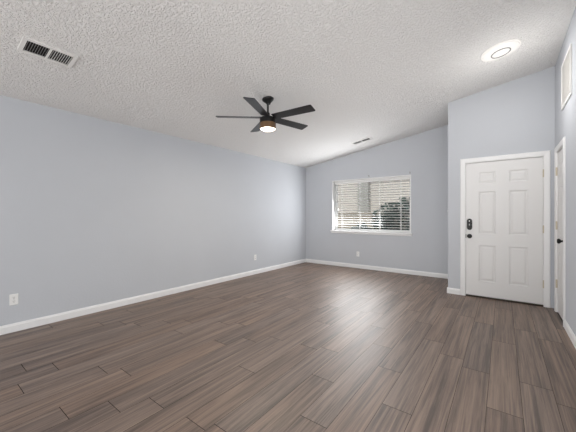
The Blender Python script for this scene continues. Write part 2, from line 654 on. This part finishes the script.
# ------------------------------------------------------------------ doors
def door_slab(bm, w, h, t, panels, z0=0.0):
    """six-panel slab: front at y=0 facing -y, x from 0 to w; panels = (x0, x1, z0, z1)"""
    xs = sorted({0.0, w, *[p[0] for p in panels], *[p[1] for p in panels]})
    zs = sorted({z0, h, *[p[2] for p in panels], *[p[3] for p in panels]})
    for i in range(len(xs) - 1):
        for j in range(len(zs) - 1):
            a, b_, c, d = xs[i], xs[i + 1], zs[j], zs[j + 1]
            if any(abs(a - p[0]) < 1e-6 and abs(c - p[2]) < 1e-6 for p in panels):
                rings = []
                for ins, dep in ((0, 0), (0.010, 0.007), (0.020, 0.009), (0.042, 0.0025), (0.044, 0.002)):
                    rings.append([bm.verts.new(p) for p in ((a + ins, dep, c + ins), (b_ - ins, dep, c + ins), (b_ - ins, dep, d - ins), (a + ins, dep, d - ins))])
                for r0_, r1_ in zip(rings[:-1], rings[1:]):
                    for q in range(4):
                        q2 = (q + 1) % 4
                        bm.faces.new((r0_[q], r0_[q2], r1_[q2], r1_[q]))
                bm.faces.new(rings[-1])
            else:
                bm.faces.new([bm.verts.new(p) for p in ((a, 0, c), (b_, 0, c), (b_, 0, d), (a, 0, d))])
    bmesh.ops.remove_doubles(bm, verts=bm.verts, dist=1e-5)
    vs = [bm.verts.new(p) for p in ((0, 0, z0), (w, 0, z0), (w, 0, h), (0, 0, h), (0, t, z0), (w, t, z0), (w, t, h), (0, t, h))]
    for q in ((0, 1, 5, 4), (1, 2, 6, 5), (2, 3, 7, 6), (3, 0, 4, 7), (5, 6, 7, 4)):
        bm.faces.new([vs[i] for i in q])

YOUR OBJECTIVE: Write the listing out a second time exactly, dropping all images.

SOLUTION TO THIS EXERCISE:
The Blender Python script for this scene continues. Write part 2, from line 654 on. This part finishes the script.
# ------------------------------------------------------------------ doors
def door_slab(bm, w, h, t, panels, z0=0.0):
    """six-panel slab: front at y=0 facing -y, x from 0 to w; panels = (x0, x1, z0, z1)"""
    xs = sorted({0.0, w, *[p[0] for p in panels], *[p[1] for p in panels]})
    zs = sorted({z0, h, *[p[2] for p in panels], *[p[3] for p in panels]})
    for i in range(len(xs) - 1):
        for j in range(len(zs) - 1):
            a, b_, c, d = xs[i], xs[i + 1], zs[j], zs[j + 1]
            if any(abs(a - p[0]) < 1e-6 and abs(c - p[2]) < 1e-6 for p in panels):
                rings = []
                for ins, dep in ((0, 0), (0.010, 0.007), (0.020, 0.009), (0.042, 0.0025), (0.044, 0.002)):
                    rings.append([bm.verts.new(p) for p in ((a + ins, dep, c + ins), (b_ - ins, dep, c + ins), (b_ - ins, dep, d - ins), (a + ins, dep, d - ins))])
                for r0_, r1_ in zip(rings[:-1], rings[1:]):
                    for q in range(4):
                        q2 = (q + 1) % 4
                        bm.faces.new((r0_[q], r0_[q2], r1_[q2], r1_[q]))
                bm.faces.new(rings[-1])
            else:
                bm.faces.new([bm.verts.new(p) for p in ((a, 0, c), (b_, 0, c), (b_, 0, d), (a, 0, d))])
    bmesh.ops.remove_doubles(bm, verts=bm.verts, dist=1e-5)
    vs = [bm.verts.new(p) for p in ((0, 0, z0), (w, 0, z0), (w, 0, h), (0, 0, h), (0, t, z0), (w, t, z0), (w, t, h), (0, t, h))]
    for q in ((0, 1, 5, 4), (1, 2, 6, 5), (2, 3, 7, 6), (3, 0, 4, 7), (5, 6, 7, 4)):
        bm.faces.new([vs[i] for i in q])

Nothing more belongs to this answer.